### Records to process
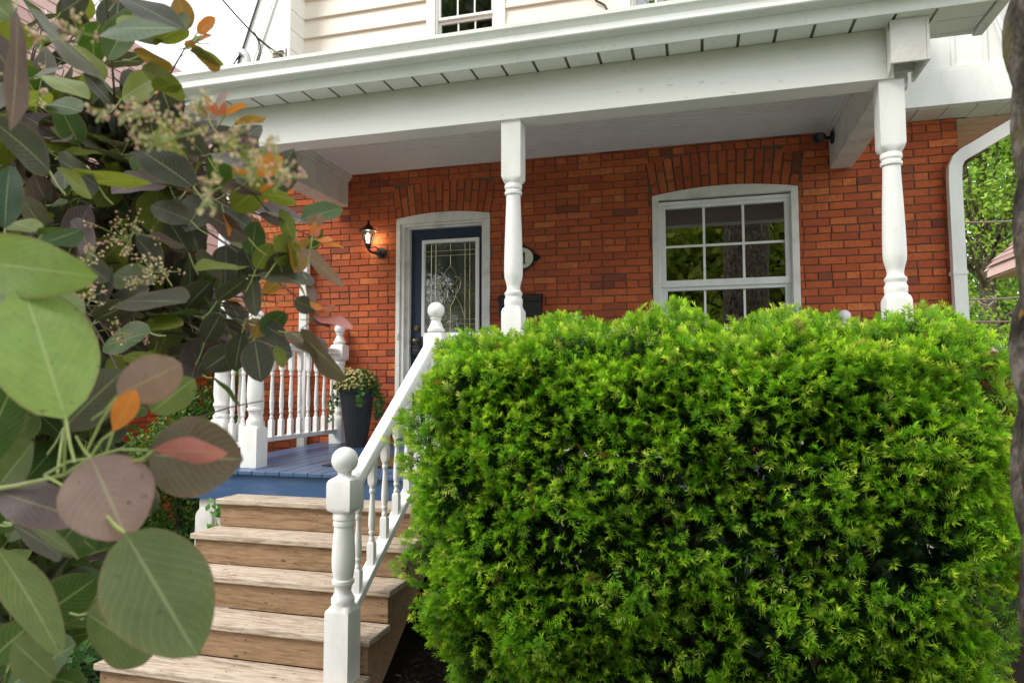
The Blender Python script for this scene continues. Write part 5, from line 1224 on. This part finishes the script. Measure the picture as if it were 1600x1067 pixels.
--
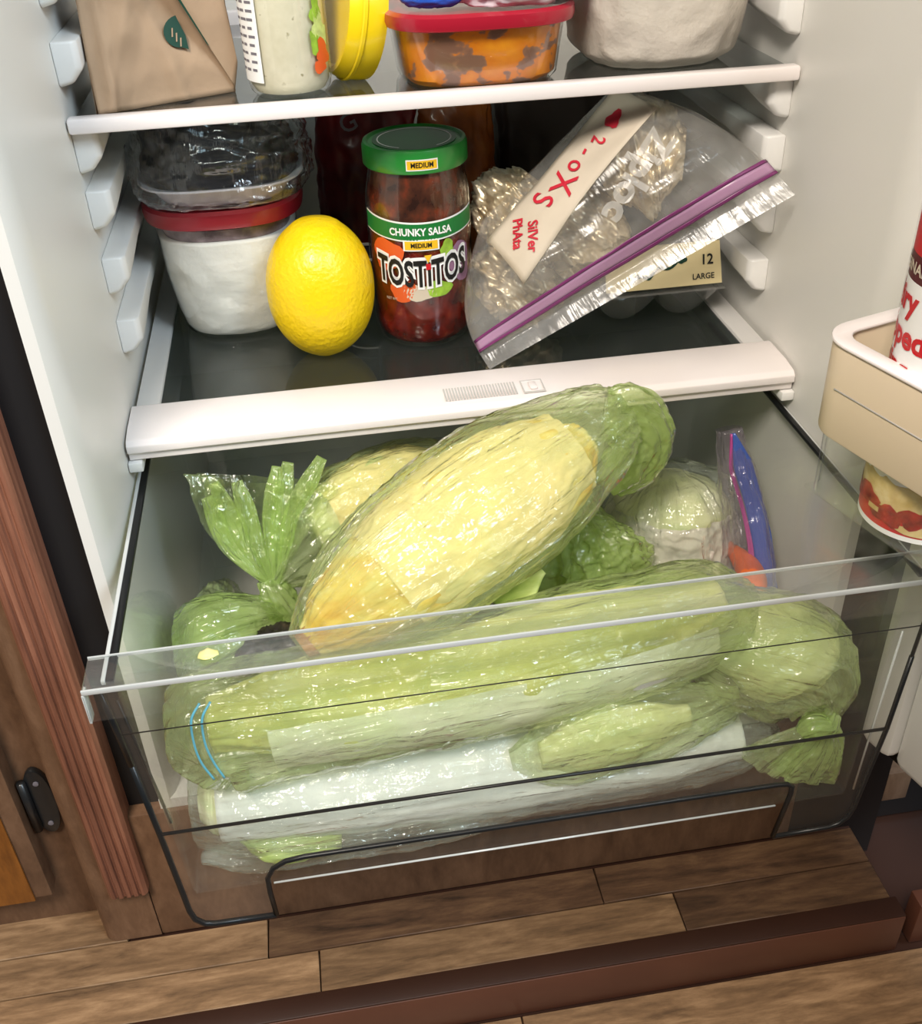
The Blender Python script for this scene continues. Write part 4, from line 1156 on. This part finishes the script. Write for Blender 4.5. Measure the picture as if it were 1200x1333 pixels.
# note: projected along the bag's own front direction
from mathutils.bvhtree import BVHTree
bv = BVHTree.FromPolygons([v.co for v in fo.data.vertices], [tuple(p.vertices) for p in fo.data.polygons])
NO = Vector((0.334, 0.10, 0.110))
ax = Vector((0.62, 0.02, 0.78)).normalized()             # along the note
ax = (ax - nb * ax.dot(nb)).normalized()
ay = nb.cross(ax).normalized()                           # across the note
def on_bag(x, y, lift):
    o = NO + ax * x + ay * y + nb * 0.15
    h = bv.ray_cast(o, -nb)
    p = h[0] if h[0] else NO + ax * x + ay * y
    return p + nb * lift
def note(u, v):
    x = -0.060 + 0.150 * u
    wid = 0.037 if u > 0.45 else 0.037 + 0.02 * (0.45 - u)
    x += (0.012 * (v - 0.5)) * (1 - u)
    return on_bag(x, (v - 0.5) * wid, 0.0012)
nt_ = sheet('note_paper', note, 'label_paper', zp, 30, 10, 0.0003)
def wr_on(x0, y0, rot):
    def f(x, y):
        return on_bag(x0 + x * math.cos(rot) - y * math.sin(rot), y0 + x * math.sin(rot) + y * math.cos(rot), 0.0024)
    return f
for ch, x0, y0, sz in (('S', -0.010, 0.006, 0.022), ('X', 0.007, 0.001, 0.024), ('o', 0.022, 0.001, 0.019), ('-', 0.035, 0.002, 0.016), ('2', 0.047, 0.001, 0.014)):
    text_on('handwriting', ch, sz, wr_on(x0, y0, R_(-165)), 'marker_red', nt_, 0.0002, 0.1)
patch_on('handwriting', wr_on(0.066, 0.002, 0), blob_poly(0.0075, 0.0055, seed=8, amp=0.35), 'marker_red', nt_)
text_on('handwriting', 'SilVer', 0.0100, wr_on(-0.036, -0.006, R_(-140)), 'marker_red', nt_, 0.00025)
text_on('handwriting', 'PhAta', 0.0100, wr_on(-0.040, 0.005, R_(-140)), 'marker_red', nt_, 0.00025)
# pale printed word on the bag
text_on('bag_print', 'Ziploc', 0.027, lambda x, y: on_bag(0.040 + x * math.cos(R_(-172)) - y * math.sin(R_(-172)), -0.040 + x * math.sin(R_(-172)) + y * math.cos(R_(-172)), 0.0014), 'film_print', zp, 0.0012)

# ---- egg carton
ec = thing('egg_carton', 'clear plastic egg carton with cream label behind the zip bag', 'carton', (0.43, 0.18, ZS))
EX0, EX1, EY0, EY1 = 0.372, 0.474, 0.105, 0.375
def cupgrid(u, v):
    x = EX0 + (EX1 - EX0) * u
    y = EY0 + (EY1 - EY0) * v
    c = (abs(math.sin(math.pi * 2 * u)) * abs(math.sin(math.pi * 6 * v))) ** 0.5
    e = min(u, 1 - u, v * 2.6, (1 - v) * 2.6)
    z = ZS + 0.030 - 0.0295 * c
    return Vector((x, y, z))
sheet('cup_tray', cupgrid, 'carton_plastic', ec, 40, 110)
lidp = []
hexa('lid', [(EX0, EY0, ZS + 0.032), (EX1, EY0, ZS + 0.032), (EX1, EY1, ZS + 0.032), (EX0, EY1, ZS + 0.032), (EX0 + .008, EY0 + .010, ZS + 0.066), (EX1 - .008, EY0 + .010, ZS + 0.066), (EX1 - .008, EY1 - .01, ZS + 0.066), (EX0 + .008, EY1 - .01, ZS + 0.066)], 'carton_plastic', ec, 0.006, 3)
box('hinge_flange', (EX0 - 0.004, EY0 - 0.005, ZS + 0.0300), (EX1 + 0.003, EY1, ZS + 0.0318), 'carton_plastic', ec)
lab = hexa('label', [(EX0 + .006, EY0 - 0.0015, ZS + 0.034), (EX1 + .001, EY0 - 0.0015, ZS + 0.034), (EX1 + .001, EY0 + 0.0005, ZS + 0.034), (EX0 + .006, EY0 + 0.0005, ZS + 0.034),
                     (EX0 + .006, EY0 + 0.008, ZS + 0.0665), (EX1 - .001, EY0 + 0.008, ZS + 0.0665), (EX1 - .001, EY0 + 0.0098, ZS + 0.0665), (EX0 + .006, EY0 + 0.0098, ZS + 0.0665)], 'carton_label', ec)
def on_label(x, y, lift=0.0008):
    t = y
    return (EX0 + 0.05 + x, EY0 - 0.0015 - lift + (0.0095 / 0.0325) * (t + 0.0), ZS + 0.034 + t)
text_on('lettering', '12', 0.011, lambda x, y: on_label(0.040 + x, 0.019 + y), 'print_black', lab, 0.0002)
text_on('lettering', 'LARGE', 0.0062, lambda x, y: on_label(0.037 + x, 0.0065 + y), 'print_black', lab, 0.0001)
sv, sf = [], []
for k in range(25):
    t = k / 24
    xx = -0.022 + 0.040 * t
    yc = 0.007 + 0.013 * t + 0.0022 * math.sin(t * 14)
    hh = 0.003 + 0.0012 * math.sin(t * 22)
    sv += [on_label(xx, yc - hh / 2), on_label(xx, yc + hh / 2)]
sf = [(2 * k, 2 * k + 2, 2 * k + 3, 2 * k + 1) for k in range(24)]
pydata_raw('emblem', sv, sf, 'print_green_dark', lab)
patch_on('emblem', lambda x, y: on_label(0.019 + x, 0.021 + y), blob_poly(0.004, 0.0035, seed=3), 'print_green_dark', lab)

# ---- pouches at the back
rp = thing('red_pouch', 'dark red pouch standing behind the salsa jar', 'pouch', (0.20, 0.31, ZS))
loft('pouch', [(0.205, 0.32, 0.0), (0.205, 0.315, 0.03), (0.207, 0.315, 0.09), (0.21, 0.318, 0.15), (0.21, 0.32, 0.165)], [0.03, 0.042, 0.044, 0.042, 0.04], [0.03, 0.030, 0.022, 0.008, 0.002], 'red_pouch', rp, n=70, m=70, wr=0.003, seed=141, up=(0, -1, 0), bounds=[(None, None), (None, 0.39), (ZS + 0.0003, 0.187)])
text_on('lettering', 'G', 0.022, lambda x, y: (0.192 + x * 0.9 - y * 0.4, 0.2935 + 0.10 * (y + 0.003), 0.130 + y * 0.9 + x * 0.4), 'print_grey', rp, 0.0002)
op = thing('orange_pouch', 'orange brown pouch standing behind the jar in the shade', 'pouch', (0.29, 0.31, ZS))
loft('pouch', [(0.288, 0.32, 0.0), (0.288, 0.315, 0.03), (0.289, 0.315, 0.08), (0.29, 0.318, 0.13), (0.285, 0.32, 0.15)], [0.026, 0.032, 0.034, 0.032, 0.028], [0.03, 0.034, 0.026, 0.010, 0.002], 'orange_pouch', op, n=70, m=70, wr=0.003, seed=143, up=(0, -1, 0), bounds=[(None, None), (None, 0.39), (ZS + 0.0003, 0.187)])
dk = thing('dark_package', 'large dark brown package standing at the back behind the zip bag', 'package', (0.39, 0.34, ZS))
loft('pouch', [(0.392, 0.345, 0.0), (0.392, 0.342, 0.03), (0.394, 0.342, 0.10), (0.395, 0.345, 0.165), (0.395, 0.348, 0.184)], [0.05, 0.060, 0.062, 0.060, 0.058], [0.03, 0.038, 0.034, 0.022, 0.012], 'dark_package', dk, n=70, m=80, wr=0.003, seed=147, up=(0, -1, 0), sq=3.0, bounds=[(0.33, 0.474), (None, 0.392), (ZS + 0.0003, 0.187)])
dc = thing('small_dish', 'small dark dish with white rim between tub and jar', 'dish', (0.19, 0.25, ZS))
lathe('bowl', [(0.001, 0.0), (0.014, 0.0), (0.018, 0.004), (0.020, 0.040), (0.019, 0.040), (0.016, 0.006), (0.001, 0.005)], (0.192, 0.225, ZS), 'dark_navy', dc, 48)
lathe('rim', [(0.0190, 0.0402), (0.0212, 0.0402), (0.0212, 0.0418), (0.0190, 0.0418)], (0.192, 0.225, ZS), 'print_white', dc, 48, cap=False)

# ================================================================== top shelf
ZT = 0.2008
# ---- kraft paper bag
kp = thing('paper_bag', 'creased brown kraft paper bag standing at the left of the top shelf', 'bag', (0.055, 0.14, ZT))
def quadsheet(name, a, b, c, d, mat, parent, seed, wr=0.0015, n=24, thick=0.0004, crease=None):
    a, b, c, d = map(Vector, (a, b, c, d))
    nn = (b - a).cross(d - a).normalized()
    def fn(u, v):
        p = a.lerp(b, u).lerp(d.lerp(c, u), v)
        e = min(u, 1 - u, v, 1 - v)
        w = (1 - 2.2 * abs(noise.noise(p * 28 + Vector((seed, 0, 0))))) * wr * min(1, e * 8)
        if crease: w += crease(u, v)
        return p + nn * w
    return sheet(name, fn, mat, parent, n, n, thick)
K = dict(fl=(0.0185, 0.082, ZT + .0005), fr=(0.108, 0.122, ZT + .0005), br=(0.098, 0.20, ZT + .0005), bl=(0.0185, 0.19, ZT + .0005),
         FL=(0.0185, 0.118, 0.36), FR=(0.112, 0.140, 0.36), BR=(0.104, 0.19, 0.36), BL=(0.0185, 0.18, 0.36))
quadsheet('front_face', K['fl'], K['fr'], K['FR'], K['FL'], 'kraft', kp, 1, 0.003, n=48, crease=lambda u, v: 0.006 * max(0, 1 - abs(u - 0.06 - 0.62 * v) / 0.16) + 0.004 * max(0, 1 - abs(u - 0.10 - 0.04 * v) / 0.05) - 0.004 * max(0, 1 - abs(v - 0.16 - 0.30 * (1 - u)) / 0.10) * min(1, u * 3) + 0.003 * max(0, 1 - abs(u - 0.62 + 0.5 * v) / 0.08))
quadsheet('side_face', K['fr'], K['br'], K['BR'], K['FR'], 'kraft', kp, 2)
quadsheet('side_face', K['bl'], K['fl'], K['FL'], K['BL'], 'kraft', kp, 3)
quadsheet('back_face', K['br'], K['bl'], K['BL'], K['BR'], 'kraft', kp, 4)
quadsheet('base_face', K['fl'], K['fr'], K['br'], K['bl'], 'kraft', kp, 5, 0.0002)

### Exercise
Report only the number of lines in the data above that contain "This".

### Written response
2